Methods of teaching have changed, he says, "from closed, structured, information-dense activities, which boys did better, to open-ended, experiential, reflective activities". In other words, boys do better when presented with clear, concrete things they need to learn and do. They do not do as well as girls when asked to use their initiative, imagination and powers of expression. The problem may be best illustrated by physical education. Boys did better, says Dr Baker, when that was purely a subject to do. Now they have to plan and write about it too.
The new examination system NCEA, he points out, "requires understanding and meticulously meeting complex written instructions. This clearly favours girls because of their superior language and organisational skills and ability to understand and deliver what others expect of them, which many teenage boys have never been too bothered about."
The changes in education that have favoured girls are also the changes needed to equip boys and girls better for the modern economy.
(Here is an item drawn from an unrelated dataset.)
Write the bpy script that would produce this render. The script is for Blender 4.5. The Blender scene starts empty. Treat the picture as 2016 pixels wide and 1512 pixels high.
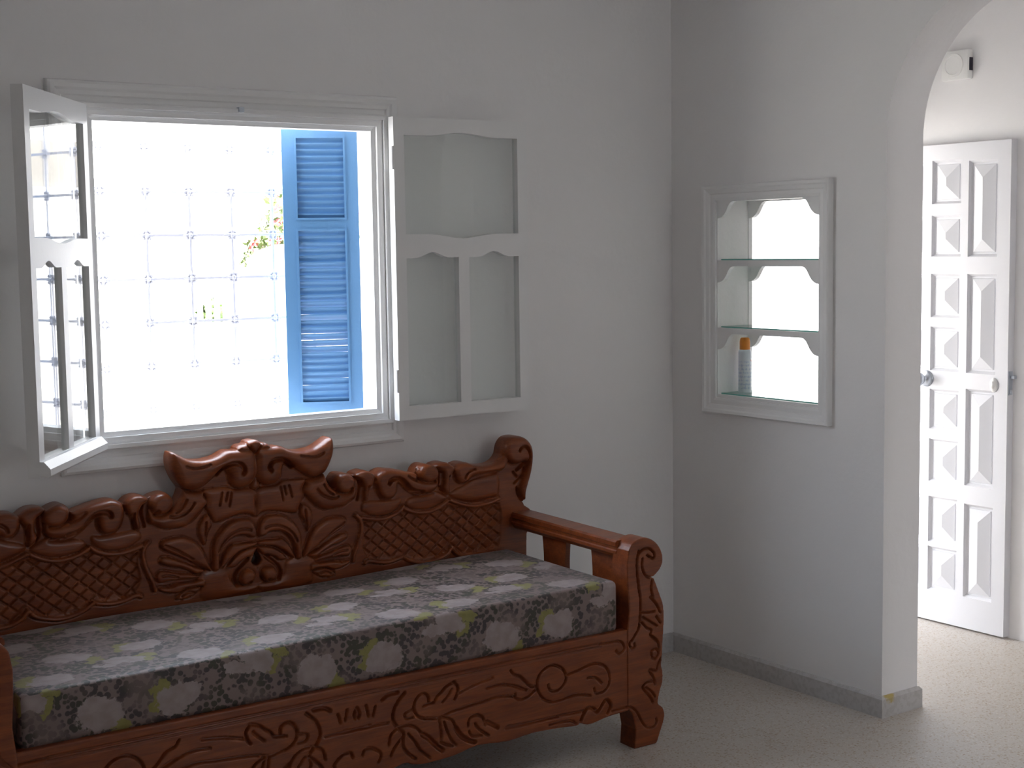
import bpy, bmesh, math, random
import numpy as np
from mathutils import Vector, Matrix
CAMR=(1.47735807,0.0146913689,-0.617460113)
EXPO=0.33
SKY_H=(.93,.93,.94); SKY_Z=(.98,1.10,1.28); SKY_S=8.0
SUN_E=20.0
GWALL=2.2
REAR_FILL_OPENINGS=[(-.90,-.25,1.3,1.9),(.40,1.0,1.0,1.85)]
PORTALS=[('window_portal',(-1.91,.21,1.6),1.16,1.1,(3.14159265/2,0,3.14159265)),('entrance_portal',(.75,.21,.98),.92,2.24,(3.14159265/2,0,3.14159265)),('rear_portal',(-.575,-5.81,1.6),.65,.6,(-3.14159265/2,0,3.14159265)),('hall_rear_portal',(.70,-5.81,1.425),.6,.85,(-3.14159265/2,0,3.14159265))]
SIL='-4,1066 17,1063 24,1055 34,1052 47,1051 56,1044 61,1037 88,1038 104,1034 120,1026 142,1019 175,1015 198,1017 220,1021 247,1034 278,1051 286,1042 288,1021 286,1001 280,981 269,958 255,937 251,928 258,909 269,889 280,877 286,877 283,894 289,909 302,923 321,925 346,920 363,913 372,920 389,925 406,926 423,921 436,913 444,905 451,910 467,918 489,922 522,917 555,910 588,901 606,896 613,909 627,922 645,926 668,920 686,910 685,915 695,921 715,924 736,922 753,914 767,904 781,912 802,916 825,913 850,904 884,897 915,896 942,901 963,915 974,930 973,927 980,957 990,974 1006,987 1030,991 1060,988 1081,977 1097,958 1105,935 1106,903 1101,872 1093,841 1081,808 1072,780 1068,744'
HOLE='-15,721 0,703 10,683 18,662 12,652 -2,646 -10,637 -18,632'
LATTICE='400,747 461,741 508,749 555,770 605,749 666,745 736,770 795,755 852,745 910,748 964,751 974,676 957,585 899,580 809,577 754,611 704,584 635,582 584,594 551,614 484,602 415,617 394,658 401,700'
FSIL='1020,677 1032,695 1047,706 1075,713 1101,711 1129,697 1151,675 1164,647 1165,621 1154,600 1140,587 1127,575 1136,551 1154,508 1166,477 1170,436 1168,393 1164,350 1162,318 1160,290 1157,267 1163,243 1162,208 1151,181 1142,139 1162,120 1170,95 1165,70 1150,35 1139,8 1133,-4'
LEGL='1040,2 1045,65 1038,101 1031,122'
APRON='1007,134 947,132 912,128 877,122 846,121 816,132 802,126 726,133 627,137 531,130 421,140 336,126 274,123 224,123 184,130 160,139'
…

Industries requiring rote applications of limited knowledge are declining in developed economies, which see their growth prospects in imaginative adaptations of sciences and technology and advanced design and creativity.
The success of girls in today's education is greatly welcomed, but boys cannot be consigned to relative failure without severe social consequences. If girls were lagging behind boys in most subjects today, the Government would be doing something about it. Dr Baker's research, his tentative conclusions and courage to speak out yesterday ought to be the spur some need to start taking boys' education seriously.